The phrase “yelling ‘Fire’ in a crowded theater” meant something quite different when that example was used in a Supreme Court decision. At the time, the theaters were death traps, and if a fire started, your best chance to survive was to be the first out the door. The result was that yelling ‘Fire’ would cause a panic, with people quite likely being seriously injured or killed in the mad scramble to get out. http://en.wikipedia.org/wiki/Italian_Hall_disaster has an example.

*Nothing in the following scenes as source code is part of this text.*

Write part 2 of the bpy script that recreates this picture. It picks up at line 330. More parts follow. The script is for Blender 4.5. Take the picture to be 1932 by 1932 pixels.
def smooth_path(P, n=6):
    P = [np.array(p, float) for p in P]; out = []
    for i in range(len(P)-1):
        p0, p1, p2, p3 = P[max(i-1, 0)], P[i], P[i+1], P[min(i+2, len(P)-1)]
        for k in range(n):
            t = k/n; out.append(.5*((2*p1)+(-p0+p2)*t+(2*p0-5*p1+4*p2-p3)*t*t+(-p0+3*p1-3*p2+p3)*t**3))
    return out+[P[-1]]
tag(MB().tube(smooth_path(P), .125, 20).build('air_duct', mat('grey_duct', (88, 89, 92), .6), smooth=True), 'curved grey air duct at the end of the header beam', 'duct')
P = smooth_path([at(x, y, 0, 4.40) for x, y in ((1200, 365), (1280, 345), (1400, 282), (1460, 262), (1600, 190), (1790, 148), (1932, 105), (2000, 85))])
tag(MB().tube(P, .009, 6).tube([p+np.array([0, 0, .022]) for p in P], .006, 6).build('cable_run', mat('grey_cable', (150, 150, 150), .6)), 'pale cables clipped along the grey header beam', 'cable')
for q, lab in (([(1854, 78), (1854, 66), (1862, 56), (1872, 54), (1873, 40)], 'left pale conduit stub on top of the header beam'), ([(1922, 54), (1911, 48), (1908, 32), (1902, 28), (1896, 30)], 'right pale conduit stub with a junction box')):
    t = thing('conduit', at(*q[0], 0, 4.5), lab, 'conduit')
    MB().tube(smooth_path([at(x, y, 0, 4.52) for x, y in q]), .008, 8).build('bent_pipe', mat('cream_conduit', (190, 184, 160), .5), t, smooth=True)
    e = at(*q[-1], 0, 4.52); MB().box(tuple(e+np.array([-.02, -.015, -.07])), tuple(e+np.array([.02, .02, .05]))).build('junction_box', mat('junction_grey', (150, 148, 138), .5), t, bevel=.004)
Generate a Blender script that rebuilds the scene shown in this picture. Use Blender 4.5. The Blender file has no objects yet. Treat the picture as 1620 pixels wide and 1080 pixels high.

A few years ago I was actually in a movie theater were there was a fire – in the projection booth. Nobody got hurt, not even the projectionist as the sprinkler went wild in his booth and quickly doused it. Everyone walked out calmly and the theater was empty before the fire department arrived. The lack of panic was due to modern building codes and safety features.
sunonthehorizon
Thank you! It was just meant to be an example of riotous language. Nice insight! I’ll update my example.
SQHSer
@bagooka: I attended the school, there was not a Civics class in the first place.